Todas as nossas criações são produzidas apenas por encomenda, desde 2019. Isto evita a necessidade de grandes espaços de armazenamento mas também o risco de ter de deitar fora os artigos não vendidos no final da validade da colecção. Assim, todas as nossas referências estão disponíveis sem limite de tempo ou de validade. Oferecemos todas as nossas criações à medida, para evitar ao máximo o desperdício de papel de parede.
Desde 2020, tenho também tentado criar um revestimento de parede reciclado, utilizando restos de papel de parede das minhas produções. Esta pesquisa ainda está em curso, e mostrei os primeiros protótipos na exposição Maison & Objet.

Colecção Poème

O que lhe traz realização pessoal?

Estar à frente de uma empresa, mesmo de uma empresa criativa, significa usar diferentes chapéus. A fase criativa é obviamente a que mais me agrada, é a parte do meu trabalho que mais me alimenta. Quer se trate de procurar inspiração ou de passar à criação propriamente dita, adoro trabalhar com as minhas mãos, pintar, desenhar, etc. A parte que julgo dominar melhor -porque são os elogios que recebo com mais frequência- é a harmonia das cores. O momento em que estou à procura da combinação de cores é um verdadeiro momento de meditação, durante o qual o tempo se desvanece para mim. É toda esta fase que me faz desabrochar profundamente.

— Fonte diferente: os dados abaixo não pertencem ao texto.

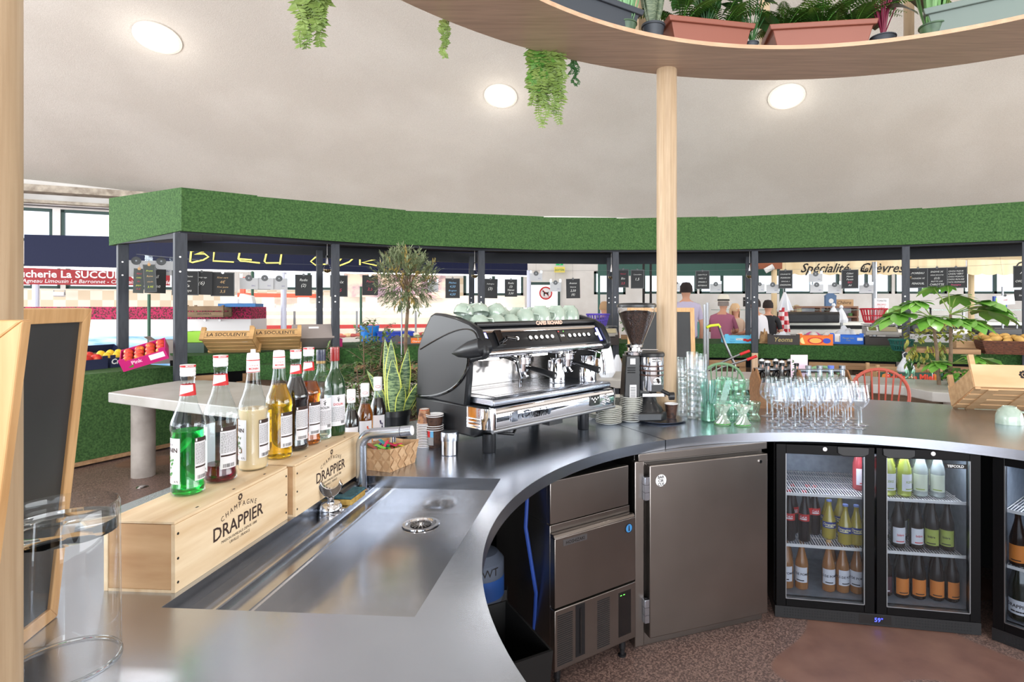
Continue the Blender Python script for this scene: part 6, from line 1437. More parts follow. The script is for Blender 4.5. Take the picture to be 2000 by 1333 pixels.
# tilted crates LA SOCULENTE etc on first bay
CRT = wood('crate_poplar', (206, 166, 112), (176, 136, 88), 3, 0, .65, 6)
def soc(label, px, py, Y, rz, g):
    q = D(px, py, Y); t = thing('root_crate', label, 'crate', q, 0, g, rot=(rad(-32), 0, rz)); L, W, H = .50, .32, .095
    obj('front_board', M(CRT).box(0, L, 0, .01, 0, H), t, bevel=.002); obj('back_board', M(CRT).box(0, L, W - .01, W, 0, H), t); 
    for x in (0, L - .01): obj('end_board', M(CRT).box(x, x + .01, .0105, W - .0105, 0, H), t)
    for k in range(4): obj('base_slat', M(CRT).box(.01, L - .01, .0 + k * .082, .068 + k * .082, -.007, -.0005), t)
    for x in (-.012, L - .03):
        for y in (-.0, W - .03): obj('corner_post', M(CRT).box(x, x + .042, y - .003, y + .03, -.01, H + .045), t)
    m = M(INK).text('LA SOCULENTE', .056, (L / 2, -.0015, .028), X_, Z_, bold=.01); pts = [(L / 2 + sx * (.205 + .028 * math.cos(a)) , -.0015, .047 + .032 * math.sin(a)) for sx, rg in ((1, range(-4, 5)), (-1, range(4, -5, -1))) for a in [PI / 8 * k for k in rg]]
    m.tube(pts, .0015, 4, closed=True); obj('printing', m, t); return t
s1 = soc('tilted light wooden root crate with dark lettering, left one of the pair', 391, 662, 6.15, .22, 'lettered root crates'); s2 = soc('tilted light wooden root crate with dark lettering, right one of the pair', 489, 658, 6.4, .42, 'lettered root crates')
s1['group'] = s2['group'] = 'lettered root crates'
def onT(px, py): return G(px, py, zS)
def L_a(m, L, H):
    for k in (.25, .75): m.use(flat('avocado_tan', (196, 170, 130))).prism([Vector((L * k + .035 * math.cos(a), -.001, H * .55 + .03 * math.sin(a))) for a in [2 * PI * j / 12 for j in range(12)]], (0, -.001, 0)); m.use(BARK).prism([Vector((L * k + .014 * math.cos(a), -.0025, H * .5 + .012 * math.sin(a))) for a in [2 * PI * j / 10 for j in range(10)]], (0, -.0005, 0))
    m.use(DARK).box(L * .40, L * .60, -.0015, 0, 0, H * .35)
tbox('produce_box', 'white avocado box with printed avocado halves under the left root crate', onT(398, 688), .22, .32, .25, .10, WHITEW, lettering=L_a, corner=False)
tbox('produce_box', 'dark patterned box under the right root crate', onT(484, 683), .42, .30, .25, .10, mat('camo_box', (60, 80, 66), .7, c2=(196, 196, 160), scale=60, band=(.48, .52)), corner=False)
tbox('produce_box', 'lime green box stacked beside the corner post', onT(353, 689) + Z_ * .1125, .1, .24, .25, .12, flat('box_lime', (150, 206, 60)), corner=False); tbox('produce_box', 'dark green box under the lime green one', onT(352, 690), .1, .25, .25, .112, flat('box_darkgreen', (70, 92, 84)), corner=False)
q = D(571, 662, 6.75); t = thing('grey_carton', 'tilted grey carton with a cut-out handle at the end of the crates', 'box', q, 0, rot=(rad(-30), rad(0), .5)); obj('carton', M(GREYB).box(0, .46, 0, .28, 0, .19), t, bevel=.006); obj('handle_hole', M(WHITE).box(.18, .29, -.0015, 0, .13, .155), t, bevel=.0007)
def L_k(m, L, H): m.use(PAPER).text('KAKI', .05, (L / 2, -.001, H * .4), X_, Z_)
tbox('produce_box', 'black box lettered in white under the grey carton', onT(568, 679), .45, .34, .25, .10, flat('box_black', (52, 46, 44)), lettering=L_k, corner=False)
def L_r(m, L, H): m.use(flat('yellow_ink2', (240, 210, 70))).text('Banana', .055, (L * .65, -.001, H * .3), X_, Z_, shear=.2)
tbox('produce_box', 'small magenta box with yellow lettering behind the vermouth bottles', onT(616, 679), .45, .32, .2, .10, PINKB, lettering=L_r, corner=False)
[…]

O que significa para si a beleza?

Para mim, a beleza não é suave, vem da experimentação. A beleza é a harmonia. A beleza está em constante mudança.

Colecção Spice
Colecção Alchemy

Mais informação em https://www.tenuedeville.com/fr/

Alexia de Ville


Fundou em 2014 a Tenue De Ville, uma marca belga de papéis de parede. É no seu estúdio em Bruxelas, na Bélgica, que decorre o processo criativo para conceber e harmonizar padrões, texturas e paletas de cores.

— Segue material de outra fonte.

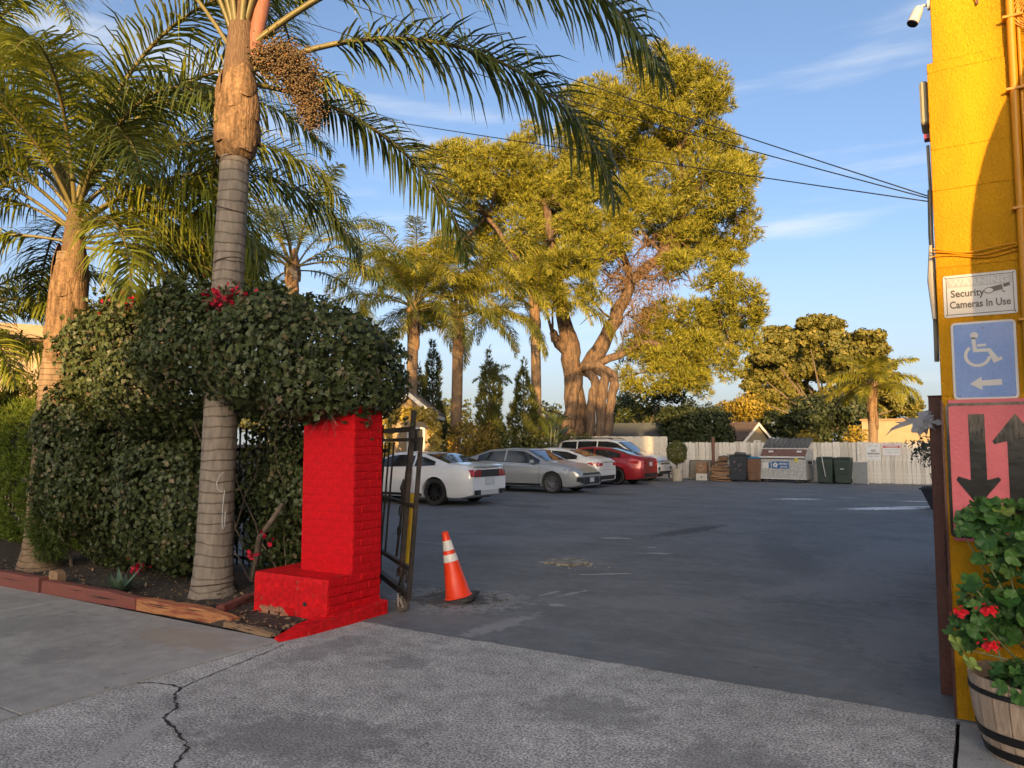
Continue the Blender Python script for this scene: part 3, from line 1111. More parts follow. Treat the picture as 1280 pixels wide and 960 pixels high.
def frame_ring(w, h, r, t, y0, y1, n=5):
    o, i_ = rrect(w, h, r, n), rrect(w - 2 * t, h - 2 * t, max(r - t, .002), n)
    N = len(o)
    vs = [(x, y0, z) for x, z in o] + [(x, y0, z) for x, z in i_] + [(x, y1, z) for x, z in o] + [(x, y1, z) for x, z in i_]
    fs = []
    for k in range(N):
        j = (k + 1) % N
        fs += [(k, j, N + j, N + k), (2 * N + k, 3 * N + k, 3 * N + j, 2 * N + j), (k, 2 * N + k, 2 * N + j, j), (N + k, N + j, 3 * N + j, 3 * N + k)]
    return vs, fs


def stroke(pts, w, y0=-.0035, y1=-.002):
    """A flat mitred ribbon in the x,z plane."""
    P = [Vector(p) for p in pts]
    L, Rr = [], []
    for i, p in enumerate(P):
        t = (P[min(i + 1, len(P) - 1)] - P[max(i - 1, 0)]).normalized()
        q = Vector((-t.y, t.x))
        k = 1.0
        if 0 < i < len(P) - 1:
            t1 = (P[i + 1] - P[i]).normalized()
            k = 1 / max(.5, abs(q.dot(Vector((-t1.y, t1.x)))))
        L.append(p + q * w / 2 * k)
        Rr.append(p - q * w / 2 * k)
    n = len(P)
    vs = [(a.x, y0, a.y) for a in L] + [(a.x, y0, a.y) for a in Rr] + [(a.x, y1, a.y) for a in L] + [(a.x, y1, a.y) for a in Rr]
    fs = []
    for i in range(n - 1):
        fs += [(i, i + 1, n + i + 1, n + i), (2 * n + i, 3 * n + i, 3 * n + i + 1, 2 * n + i + 1),
               (i, 2 * n + i, 2 * n + i + 1, i + 1), (n + i, n + i + 1, 3 * n + i + 1, 3 * n + i)]
    fs += [(0, n, 3 * n, 2 * n), (n - 1, 3 * n - 1, 4 * n - 1, 2 * n - 1)]
    return vs, fs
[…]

A cada colecção, impressa principalmente à maneira antiga -rolos de cobre fotogravados-, a mentora da Tenue De Ville pretende mudar o seu processo tradicional, abordando novos suportes: desenho, fotografia e pintura para complementar a sua abordagem e conhecimento.

Faz pesquisa artística utilizando todas as técnicas como a gravura, a tecelagem e a dobragem de papéis, as tinturas de materiais. Tudo isso constitui o fio condutor nas criações, ora poéticas ora gráficas.

O desenho à mão é fundamental para si, para a marca, e a abordagem humana e os acidentes aleatórios são fomentados.

Supervisiona cada etapa da produção com grande atenção e apresenta cerca de quinze modelos por colecção, disponíveis em várias cores.

A designer belga desenvolve e pesquisa temas que lhe são caros como o mundo animal e orgânico, composições ilustrativas ou motivos geométricos.

Como gestora da marca preocupa-se com o ambiente e apoia a produção local. Os rolos de papel de parede são impressos na Bélgica, em conformidade com as normas ecológicas. As tintas utilizadas são à base de água e o papel tem certificação FSC, para garantir a gestão sustentável das florestas.